Despite my minor quibbles, Wonder Woman is a valiant return to the bygone age of the hopeful super-hero film, soaring into our hearts on the wings of composer Rupert Gregson-Williams’s volume-11 string section and martial-metal battle hymns, all while Jenkins and screenwriter Allen Heinberg guide Gadot and Pine through fighting the good fight, doing a little dance, and reminding a jaded 21st-century audience that truly Good Guys done well aren’t remotely boring. And they’re what the self-absorbed, spiteful, misguided little kids inside us need now more than ever.
How about those end credits? No, there’s no scene after the Wonder Woman end credits, though comics fans will appreciate the Special Thanks section that leads off with the names of several writers and artists who’ve steered Diana’s fortunes throughout her past fifty years of DC Comics: Robert Kanigher (’60s and ’70s) Len Wein and Ross Andru (those swingin’ ’70s); George Perez with Greg Potter (post-Crisis ’80s, a.k.a. “my” version of WW); Phil Jimenez (Perez’ successor); William Messner-Loebs and Mike Deodato Jr. (’90s); Brian Azzarello and Cliff Chiang (New 52); and Greg Rucka (early 2000s and the recent “Rebirth”).

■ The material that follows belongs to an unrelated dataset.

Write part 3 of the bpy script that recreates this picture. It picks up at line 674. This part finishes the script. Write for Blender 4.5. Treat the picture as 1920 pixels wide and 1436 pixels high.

I remember quite a few other regular WW contributors from my lifetime (Byrne, Simone, Busiek, Robbins, Newell, Houser, any number of additional artists…), but they’re omitted in favor of Special Thanks for three additional gents: DC VP Jim Lee, who drew Diana a few times in Justice League and who is a DC VP; and James Bonny and Tony Daniel, creators of the sword she uses in the film. If you’re a longtime comics reader whose favorite WW arc was the work of someone not listed above, I’m afraid they’re just not as important as the big shiny stabby thing. Dreadful sorry.
But on the brighter side, Lynda Carter absolutely gets acknowledged. Anyone who knows anything about Wonder Woman knows better than to snub her.